**Data provided**:
◇ ◇ ◇ ◇

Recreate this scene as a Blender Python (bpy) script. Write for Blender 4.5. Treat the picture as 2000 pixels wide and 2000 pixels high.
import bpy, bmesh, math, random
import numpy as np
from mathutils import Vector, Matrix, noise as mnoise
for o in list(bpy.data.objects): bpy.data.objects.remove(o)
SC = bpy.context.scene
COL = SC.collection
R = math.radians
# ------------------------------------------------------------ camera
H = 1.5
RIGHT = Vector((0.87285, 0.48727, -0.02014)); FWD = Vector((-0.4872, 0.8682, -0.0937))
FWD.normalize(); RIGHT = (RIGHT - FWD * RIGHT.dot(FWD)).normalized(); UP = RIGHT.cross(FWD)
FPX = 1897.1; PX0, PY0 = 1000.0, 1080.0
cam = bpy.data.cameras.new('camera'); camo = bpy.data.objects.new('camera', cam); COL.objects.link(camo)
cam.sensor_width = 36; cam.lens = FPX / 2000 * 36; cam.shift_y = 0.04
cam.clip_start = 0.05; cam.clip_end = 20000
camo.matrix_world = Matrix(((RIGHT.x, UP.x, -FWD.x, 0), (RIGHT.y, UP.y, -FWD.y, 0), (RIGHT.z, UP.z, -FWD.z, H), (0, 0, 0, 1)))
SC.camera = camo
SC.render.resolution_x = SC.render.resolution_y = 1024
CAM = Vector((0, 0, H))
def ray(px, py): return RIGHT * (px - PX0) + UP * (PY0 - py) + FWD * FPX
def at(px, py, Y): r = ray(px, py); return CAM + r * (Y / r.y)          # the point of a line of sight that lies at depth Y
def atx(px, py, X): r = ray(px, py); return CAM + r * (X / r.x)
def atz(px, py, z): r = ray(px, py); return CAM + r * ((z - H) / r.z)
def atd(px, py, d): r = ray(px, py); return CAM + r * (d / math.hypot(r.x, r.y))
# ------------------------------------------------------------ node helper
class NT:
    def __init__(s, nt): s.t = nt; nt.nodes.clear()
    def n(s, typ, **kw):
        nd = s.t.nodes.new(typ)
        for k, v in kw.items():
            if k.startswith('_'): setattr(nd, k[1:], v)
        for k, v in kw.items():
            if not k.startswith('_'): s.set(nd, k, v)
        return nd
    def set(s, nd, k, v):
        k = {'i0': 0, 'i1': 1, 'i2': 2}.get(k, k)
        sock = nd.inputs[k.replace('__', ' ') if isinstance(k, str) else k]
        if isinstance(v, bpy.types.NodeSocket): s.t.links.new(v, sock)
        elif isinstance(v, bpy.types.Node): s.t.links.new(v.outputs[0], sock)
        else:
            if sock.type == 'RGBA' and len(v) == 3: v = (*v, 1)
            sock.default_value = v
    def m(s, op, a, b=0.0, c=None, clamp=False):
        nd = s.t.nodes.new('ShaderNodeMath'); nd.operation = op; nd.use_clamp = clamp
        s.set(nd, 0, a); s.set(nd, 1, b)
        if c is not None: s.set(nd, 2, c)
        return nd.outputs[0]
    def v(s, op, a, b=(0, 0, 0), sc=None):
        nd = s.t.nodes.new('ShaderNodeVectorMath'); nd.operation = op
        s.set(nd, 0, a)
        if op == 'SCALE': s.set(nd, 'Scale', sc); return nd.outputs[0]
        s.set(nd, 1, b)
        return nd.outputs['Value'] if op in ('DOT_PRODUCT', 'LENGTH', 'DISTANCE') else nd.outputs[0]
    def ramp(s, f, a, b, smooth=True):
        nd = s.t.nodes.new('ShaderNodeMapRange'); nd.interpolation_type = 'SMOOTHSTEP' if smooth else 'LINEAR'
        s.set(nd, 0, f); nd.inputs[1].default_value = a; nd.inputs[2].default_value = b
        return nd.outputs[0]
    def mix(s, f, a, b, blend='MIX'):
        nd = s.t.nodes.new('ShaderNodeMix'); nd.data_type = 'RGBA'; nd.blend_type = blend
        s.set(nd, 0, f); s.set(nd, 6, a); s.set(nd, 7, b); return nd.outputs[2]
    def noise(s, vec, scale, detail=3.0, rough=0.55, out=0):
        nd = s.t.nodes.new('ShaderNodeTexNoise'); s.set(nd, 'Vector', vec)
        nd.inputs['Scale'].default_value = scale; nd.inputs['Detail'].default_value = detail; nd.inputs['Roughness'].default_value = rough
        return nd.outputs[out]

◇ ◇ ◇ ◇

**Given exercise**: How many lines in the listing above contain the string "scene"? Answer with the number only.

**The response**: 2